While safety experts grapple with society’s use of marijuana, at the federal level, steps are being taken to improve the drug testing of truck drivers. On January 6, 2020, the FMCSA Drug and Alcohol Clearinghouse will begin compiling records of violations of drug and alcohol prohibitions, including positive drug or alcohol test results and test refusals (See a PrePass whitepaper for more about the clearinghouse).

The Federal Motor Carrier Safety Administration (FMCSA) has required drug testing of truck drivers since 1991. The clearinghouse will ultimately hold five years of test results, allowing employers to screen existing drivers and driver applicants, no matter where they have lived, where they are licensed and where they have worked. In addition, beginning in 2023 all state driver licensing agencies will cross-check the clearinghouse prior to issuance, renewal, transfer or upgrades of a commercial driver’s license (CDL).

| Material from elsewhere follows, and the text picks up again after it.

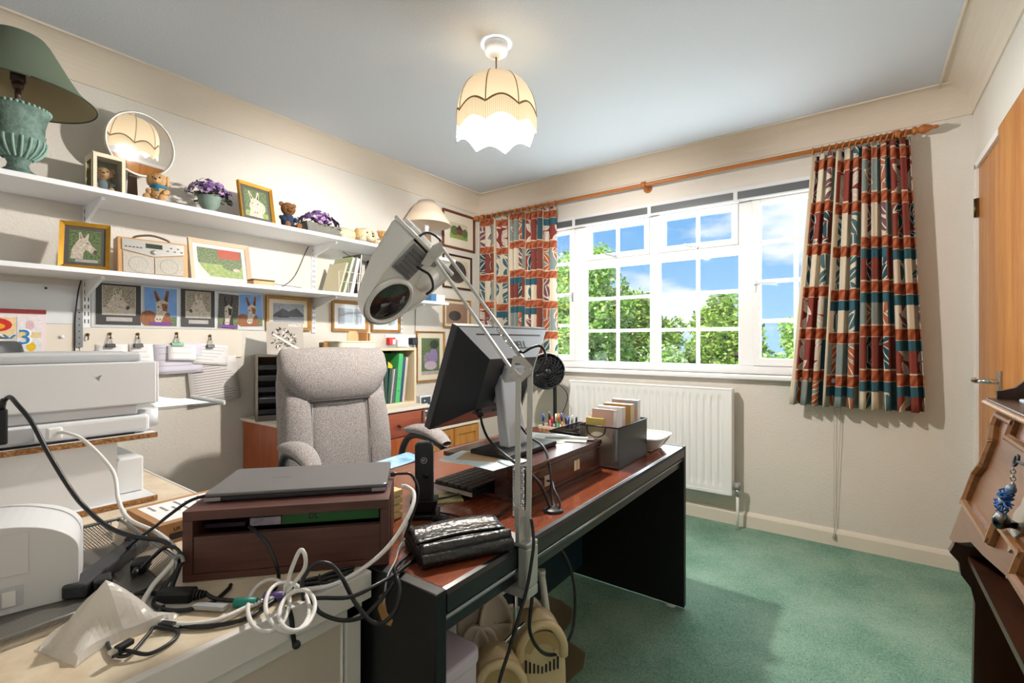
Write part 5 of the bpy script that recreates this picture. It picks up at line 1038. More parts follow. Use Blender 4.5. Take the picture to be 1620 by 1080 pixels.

They may voluntarily do so when the clearinghouse opens in January.

FMCSA additionally announced that the clearinghouse database will be available to Motor Carrier Safety Assistance Program (MCSAP) partner agencies – such as state highway patrols and other agencies – for use during investigations, roadside inspections and safety audits of motor carriers, and to the National Transportation Safety Board (NTSB) for its crash investigations. In other words, truck drivers who have failed or refused a drug test and have not successfully completed a return-to-duty program, and therefore cannot legally drive a truck, will have several sets of eyes watching for them.

The drug tests themselves are also changing. Federal drug testing has been conducted by urinalysis, using technical standards set out by the Substance Abuse and Mental Health Services Administration (SAMHSA), an arm of the Health and Human Services Department (HHS). In late October, SAMHSA announced mandatory guidelines for federal drug testing programs using oral fluids. Oral fluids are less invasive and less subject to adulteration than a urine sample and can be readily collected at roadside. The SAMHSA oral fluids guidelines will test for the same drug panel as the urinalysis test, including marijuana. The U.S. Department of Transportation must first conduct a rulemaking before the oral fluids test is available to its agencies, such as FMCSA.

Moving more slowly at SAMHSA is hair testing for drugs. SAMHSA sent a report to Congress earlier this summer. It said that the reason for a nearly three-year delay in developing a proposed hair drug-testing rule was caused by such “unresolved scientific issues” as hair color and potential external contamination of hair that could adversely affect drug test outcomes. At such time as SAMHSA does issue hair testing guidelines, a DOT rulemaking will be needed before its adoption and before hair testing results would become part of the clearinghouse database.